Parmi les explications, il y a aussi la faillite de la société des chemins de fer. Le Mali est le premier partenaire du port de Dakar, Dpw en particulier. Bamako représente 30 % des volumes de containers qui sortent de ce quai. Selon M. Deguenonvo, 90 % des débarquements destinés à ce pays frontalier se font au terminal de Dpw. Or, précise justement le directeur commercial, jusqu’en 2015, le trafic ferroviaire prenait 40 à 45 % du transport. Aujourd’hui, le rail ne représente que 5 à 6 % du trafic. En d’autres termes, il faut plus de camions pour acheminer les containers. ‘’Ça  explique également les difficultés, parce qu’avec le train, c’est plus de sécurité, plus de fluidité et plus de rapidité’’, souligne-t-il.

Ainsi, avec l’accumulation des containers  du  fait de la difficulté de les évacuer, le port atteint progressivement ses capacités de stockage. M. Deguenonvo regrette que la durée moyenne d’attente d’un container soit de 21 à 22 jours à Dakar, alors que la durée standard est de 5 jours. De ce fait, le terminal de Dpw est occupé à 65, voire 70 %. Pendant la période de la Tabaski, il est allé jusqu’à 91 %, alors que la norme mondiale est de 75 %, limite à partir de laquelle il est  considéré que le lieu est saturé pour l’activité. Dpw affirme que d’ici deux ans, il ne pourra plus opérer sur place.

Démarrage des travaux du port de Ndayane

Par ailleurs, les patrons avaient également dénoncé les longues attentes des navires qui causaient même des ruptures en matières premières importées. Le directeur commercial reconnait que sur les trois derniers mois, dans le cadre des investissements destinés à améliorer les capacités de rotation des navires, seule une partie du quai a été exploitable pendant plusieurs semaines. De ce  fait, il n’y a qu’un navire qui pouvait être déchargé à la place de deux ou trois habituellement. Une étape aujourd’hui dépassée. Selon M. Deguenonvo, une solution d’accostage en fenêtre a été proposée aux armateurs. C’est-à-dire qu’on fixe à chacun un jour, avec une heure précise où son bateau sera déchargé. ‘’Lorsqu’un navire ne vient pas dans les délais impartis, naturellement, il est obligé d’attendre pour rattraper la queue. Cela peut prendre plusieurs jours. Ça peut expliquer les attentes en rade’’.

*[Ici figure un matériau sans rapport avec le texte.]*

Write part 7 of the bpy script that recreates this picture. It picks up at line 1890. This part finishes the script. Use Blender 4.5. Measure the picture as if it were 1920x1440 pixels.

Mais même à ce niveau, quelles que soient les performances opérationnelles côté navire, la situation actuelle risque de perdurer, si les mêmes performances ne sont pas enregistrées en entrées et sorties côté terre. ‘’Si nous avons un flux de containers déchargés à l’import qui est largement supérieur à ce qui sort dans une journée, il va de soi qu’à un certain moment, on va dans une situation de blocage et on ne pourra plus réceptionner les containers des navires’’, souligne M. Deguenonvo. La Direction générale du port a essayé de trouver une solution, en proposant un terrain appartenant à la Sonacos pour abriter les containers vides.

En effet, la grève des transporteurs s’expliquait essentiellement par le fait que les camions ne trouvaient plus un espace pour déposer les containers. Une solution a été donc trouvée pour lever le mot d’ordre. Mais Dpw reste convaincue que ce ne sont que des palliatifs, la seule solution étant de migrer ailleurs. ‘’On le dit et on le répète, la solution définitive pour régler la question de la congestion, c’est le transfert des activités du port de Dakar vers Ndayane (département de Mbour, à 70 km de Dakar), le site du nouveau port’’, affirme M. Deguenonvo. La construction de ce port du futur a été confiée à Dpw.

 Selon son directeur général Assane Diop, les études d’impact sont avancées. Les travaux vont démarrer au quatrième trimestre 2018 pour un démarrage effectif des activités en fin 2021. Le  financement du projet n’a pas été dévoilé, Dpw promettant de communiquer sur le sujet ultérieurement.